● **What the task asks**:
Write the material out again, line by line, exactly as it is.

● **Supplied data**:

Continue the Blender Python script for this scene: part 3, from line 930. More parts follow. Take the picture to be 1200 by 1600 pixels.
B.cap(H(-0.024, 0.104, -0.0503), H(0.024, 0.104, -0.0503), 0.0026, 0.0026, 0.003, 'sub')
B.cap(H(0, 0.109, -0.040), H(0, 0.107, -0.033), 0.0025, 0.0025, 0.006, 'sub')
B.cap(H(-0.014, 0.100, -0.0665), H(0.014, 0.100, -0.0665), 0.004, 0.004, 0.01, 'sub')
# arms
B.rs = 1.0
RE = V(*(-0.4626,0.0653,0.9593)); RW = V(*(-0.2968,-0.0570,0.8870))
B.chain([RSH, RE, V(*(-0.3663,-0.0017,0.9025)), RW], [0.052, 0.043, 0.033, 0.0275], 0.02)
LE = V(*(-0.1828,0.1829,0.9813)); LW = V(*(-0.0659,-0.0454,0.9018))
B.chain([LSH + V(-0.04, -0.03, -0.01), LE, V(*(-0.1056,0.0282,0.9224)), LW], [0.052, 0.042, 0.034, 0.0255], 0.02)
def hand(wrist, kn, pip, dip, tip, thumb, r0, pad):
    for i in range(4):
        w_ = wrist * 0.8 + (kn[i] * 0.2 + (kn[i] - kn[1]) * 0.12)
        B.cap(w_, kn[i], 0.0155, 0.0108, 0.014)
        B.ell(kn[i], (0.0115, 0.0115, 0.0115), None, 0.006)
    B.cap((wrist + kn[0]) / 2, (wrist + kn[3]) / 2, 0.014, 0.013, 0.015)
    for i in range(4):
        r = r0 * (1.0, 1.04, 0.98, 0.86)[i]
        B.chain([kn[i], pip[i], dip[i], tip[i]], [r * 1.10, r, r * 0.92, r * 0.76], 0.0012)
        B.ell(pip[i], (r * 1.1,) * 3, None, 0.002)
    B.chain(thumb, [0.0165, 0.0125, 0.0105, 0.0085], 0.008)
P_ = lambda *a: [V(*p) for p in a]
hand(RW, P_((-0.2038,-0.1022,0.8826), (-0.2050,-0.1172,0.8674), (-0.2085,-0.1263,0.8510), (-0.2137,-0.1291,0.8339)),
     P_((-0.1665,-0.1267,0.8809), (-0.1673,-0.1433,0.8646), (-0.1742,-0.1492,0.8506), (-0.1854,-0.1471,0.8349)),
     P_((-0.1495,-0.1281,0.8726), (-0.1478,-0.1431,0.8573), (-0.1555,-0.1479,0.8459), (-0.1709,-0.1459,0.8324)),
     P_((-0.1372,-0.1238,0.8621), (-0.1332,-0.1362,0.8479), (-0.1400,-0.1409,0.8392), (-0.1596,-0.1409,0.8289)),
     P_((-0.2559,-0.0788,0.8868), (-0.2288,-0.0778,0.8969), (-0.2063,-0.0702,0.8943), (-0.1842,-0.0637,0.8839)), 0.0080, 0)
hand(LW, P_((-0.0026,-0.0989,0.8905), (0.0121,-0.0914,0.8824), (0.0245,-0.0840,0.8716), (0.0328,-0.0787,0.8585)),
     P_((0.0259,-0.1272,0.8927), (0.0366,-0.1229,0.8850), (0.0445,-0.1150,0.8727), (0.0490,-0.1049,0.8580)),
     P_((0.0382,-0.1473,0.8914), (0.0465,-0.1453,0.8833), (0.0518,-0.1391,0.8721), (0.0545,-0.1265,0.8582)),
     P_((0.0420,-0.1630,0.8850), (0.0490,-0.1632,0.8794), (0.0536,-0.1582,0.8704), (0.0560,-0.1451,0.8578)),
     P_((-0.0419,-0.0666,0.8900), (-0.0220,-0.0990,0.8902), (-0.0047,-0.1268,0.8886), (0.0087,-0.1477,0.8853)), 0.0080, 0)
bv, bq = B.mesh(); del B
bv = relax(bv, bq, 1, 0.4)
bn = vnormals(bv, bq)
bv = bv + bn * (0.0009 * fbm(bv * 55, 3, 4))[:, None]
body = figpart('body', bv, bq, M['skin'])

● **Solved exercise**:
Continue the Blender Python script for this scene: part 3, from line 930. More parts follow. Take the picture to be 1200 by 1600 pixels.
B.cap(H(-0.024, 0.104, -0.0503), H(0.024, 0.104, -0.0503), 0.0026, 0.0026, 0.003, 'sub')
B.cap(H(0, 0.109, -0.040), H(0, 0.107, -0.033), 0.0025, 0.0025, 0.006, 'sub')
B.cap(H(-0.014, 0.100, -0.0665), H(0.014, 0.100, -0.0665), 0.004, 0.004, 0.01, 'sub')
# arms
B.rs = 1.0
RE = V(*(-0.4626,0.0653,0.9593)); RW = V(*(-0.2968,-0.0570,0.8870))
B.chain([RSH, RE, V(*(-0.3663,-0.0017,0.9025)), RW], [0.052, 0.043, 0.033, 0.0275], 0.02)
LE = V(*(-0.1828,0.1829,0.9813)); LW = V(*(-0.0659,-0.0454,0.9018))
B.chain([LSH + V(-0.04, -0.03, -0.01), LE, V(*(-0.1056,0.0282,0.9224)), LW], [0.052, 0.042, 0.034, 0.0255], 0.02)
def hand(wrist, kn, pip, dip, tip, thumb, r0, pad):
    for i in range(4):
        w_ = wrist * 0.8 + (kn[i] * 0.2 + (kn[i] - kn[1]) * 0.12)
        B.cap(w_, kn[i], 0.0155, 0.0108, 0.014)
        B.ell(kn[i], (0.0115, 0.0115, 0.0115), None, 0.006)
    B.cap((wrist + kn[0]) / 2, (wrist + kn[3]) / 2, 0.014, 0.013, 0.015)
    for i in range(4):
        r = r0 * (1.0, 1.04, 0.98, 0.86)[i]
        B.chain([kn[i], pip[i], dip[i], tip[i]], [r * 1.10, r, r * 0.92, r * 0.76], 0.0012)
        B.ell(pip[i], (r * 1.1,) * 3, None, 0.002)
    B.chain(thumb, [0.0165, 0.0125, 0.0105, 0.0085], 0.008)
P_ = lambda *a: [V(*p) for p in a]
hand(RW, P_((-0.2038,-0.1022,0.8826), (-0.2050,-0.1172,0.8674), (-0.2085,-0.1263,0.8510), (-0.2137,-0.1291,0.8339)),
     P_((-0.1665,-0.1267,0.8809), (-0.1673,-0.1433,0.8646), (-0.1742,-0.1492,0.8506), (-0.1854,-0.1471,0.8349)),
     P_((-0.1495,-0.1281,0.8726), (-0.1478,-0.1431,0.8573), (-0.1555,-0.1479,0.8459), (-0.1709,-0.1459,0.8324)),
     P_((-0.1372,-0.1238,0.8621), (-0.1332,-0.1362,0.8479), (-0.1400,-0.1409,0.8392), (-0.1596,-0.1409,0.8289)),
     P_((-0.2559,-0.0788,0.8868), (-0.2288,-0.0778,0.8969), (-0.2063,-0.0702,0.8943), (-0.1842,-0.0637,0.8839)), 0.0080, 0)
hand(LW, P_((-0.0026,-0.0989,0.8905), (0.0121,-0.0914,0.8824), (0.0245,-0.0840,0.8716), (0.0328,-0.0787,0.8585)),
     P_((0.0259,-0.1272,0.8927), (0.0366,-0.1229,0.8850), (0.0445,-0.1150,0.8727), (0.0490,-0.1049,0.8580)),
     P_((0.0382,-0.1473,0.8914), (0.0465,-0.1453,0.8833), (0.0518,-0.1391,0.8721), (0.0545,-0.1265,0.8582)),
     P_((0.0420,-0.1630,0.8850), (0.0490,-0.1632,0.8794), (0.0536,-0.1582,0.8704), (0.0560,-0.1451,0.8578)),
     P_((-0.0419,-0.0666,0.8900), (-0.0220,-0.0990,0.8902), (-0.0047,-0.1268,0.8886), (0.0087,-0.1477,0.8853)), 0.0080, 0)
bv, bq = B.mesh(); del B
bv = relax(bv, bq, 1, 0.4)
bn = vnormals(bv, bq)
bv = bv + bn * (0.0009 * fbm(bv * 55, 3, 4))[:, None]
body = figpart('body', bv, bq, M['skin'])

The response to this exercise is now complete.